Light Baryons Mass in a Non-Relativistic Quark Model within an Hypercentral Power Low Potential

TL;DR

This paper presents a non-relativistic quark model using a hypercentral power law potential and G"ursey Radicati mass formula to accurately calculate baryon masses, including excited states and resonances.

Contribution

It introduces a novel combination of hypercentral power law potential with the G"ursey Radicati mass formula for baryon mass spectrum calculations.

Findings

Successfully reproduces strange and non-strange baryon spectra

Accurately describes energies of excited multiplets up to 3 GeV

Provides a good estimate of Roper resonance positions

Abstract

In this work, we calculated the baryon mass within a non-relativistically quark model using an approach based on the G\"ursey Radicati mass formula (GR). The average energy value of each SU(6) multiplet is described using the SU(6) invariant interaction given by a hypercentral potential. In our series studies we investigate different interactions and situations to gain the best possible model. This goal can be obtained by checking and studying various potentials in different situations. In this paper we present the solution of the Schr\"odinger equation with an hypercentral power low potential.
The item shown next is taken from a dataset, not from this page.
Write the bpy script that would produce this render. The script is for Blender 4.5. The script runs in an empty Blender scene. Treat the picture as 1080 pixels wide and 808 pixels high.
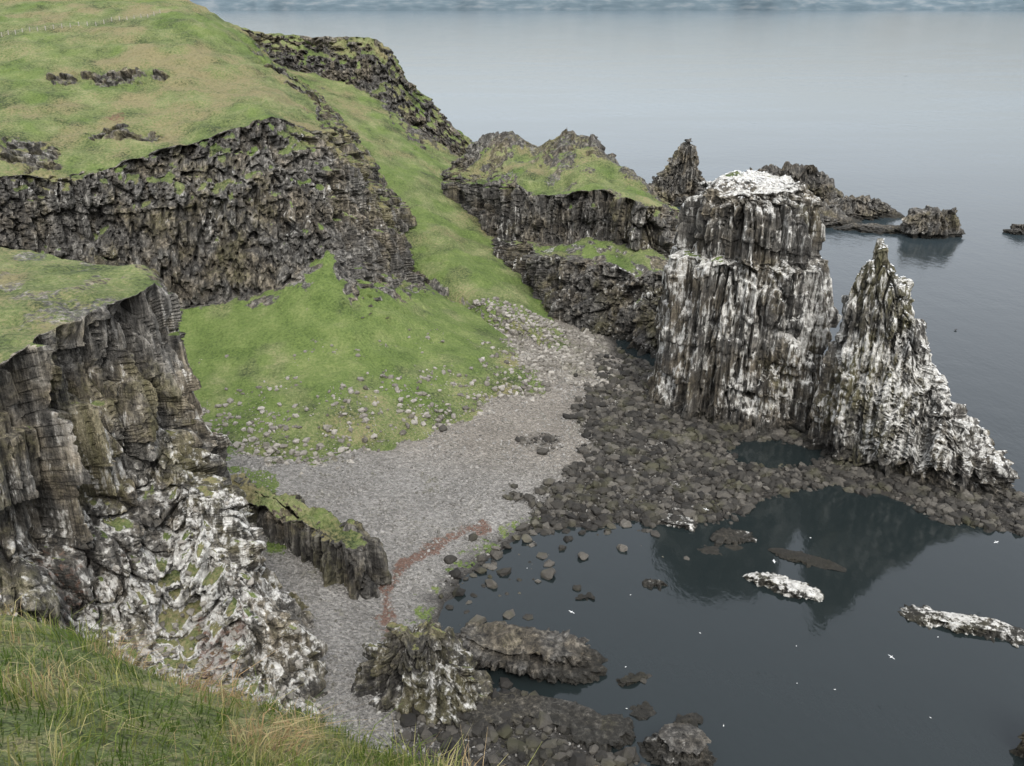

The results of our model (the combination of our proposed hypercentral Potential and generalized GR mass formula to description of the spectrum) show that the strange and non-strange baryons spectra are in general fairly well reproduced. The overall good description of the mass which we obtain shows that our model can also be used to give a fair description of the energies of the excited multiplets up to three GeV and the position of the Roper resonances of the nucleon.